The fear was that Daqduq would be released by the Iraqi government, but it appears he’ll instead be charged with a minor offense associated with his passport. At Lawfare, Robert Chesney writes that they’re “plenty of blame to go around” for this outcome, but I’d argue that this line in the Associated Press report Chesney links to explains who is really at fault:

Under former President George W. Bush, prosecutors had planned to charge Daqduq in a U.S. criminal court. But those plans were scrapped after President Barack Obama took office and lawmakers began restricting his ability to bring terrorist suspects into the United States for trial.

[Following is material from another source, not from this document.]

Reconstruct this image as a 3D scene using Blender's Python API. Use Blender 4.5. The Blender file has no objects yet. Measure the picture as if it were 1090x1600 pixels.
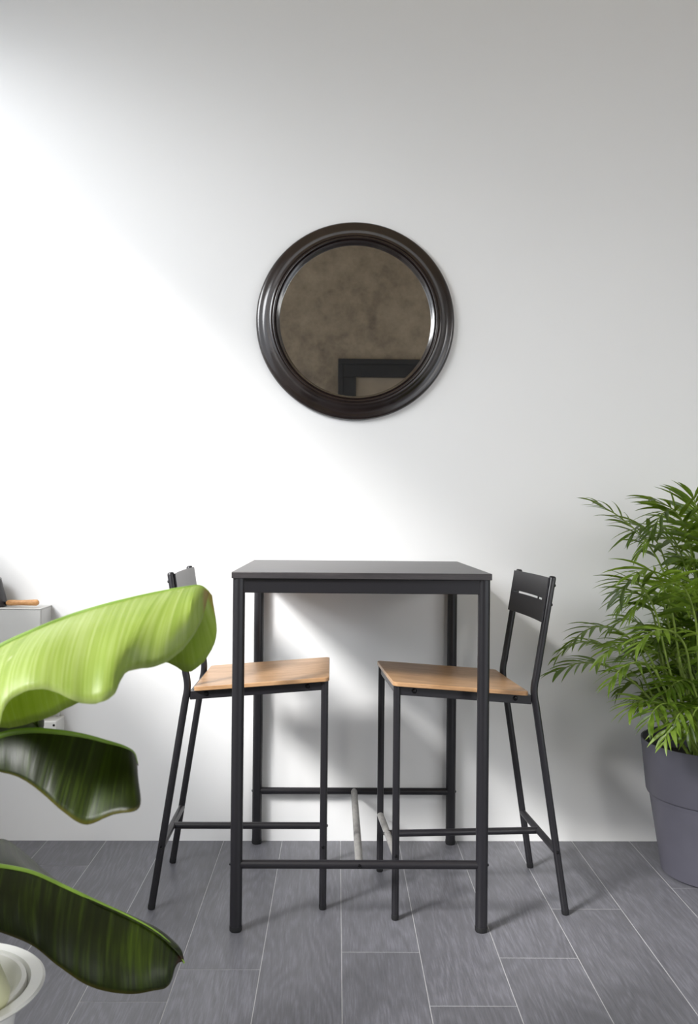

There’s no guarantee that the Iraqi government would have turned him over if he had been promised a federal trial, but National Security Council spokesman Tommy Vietor told the New York Times that “a transfer to Gitmo was a non-starter for the Iraqi government.” If Daqduq is indeed guilty, the fact that he will not be punished is in part the result of Republicans’ arbitrary politicization of terrorism trials and the Obama administration’s meek acquiescence to them doing so. The consequences to individual rights and liberty here in the United States have been terrible, but the same is true of efforts to hold terrorists responsible for their crimes

*This post has been edited from its original version.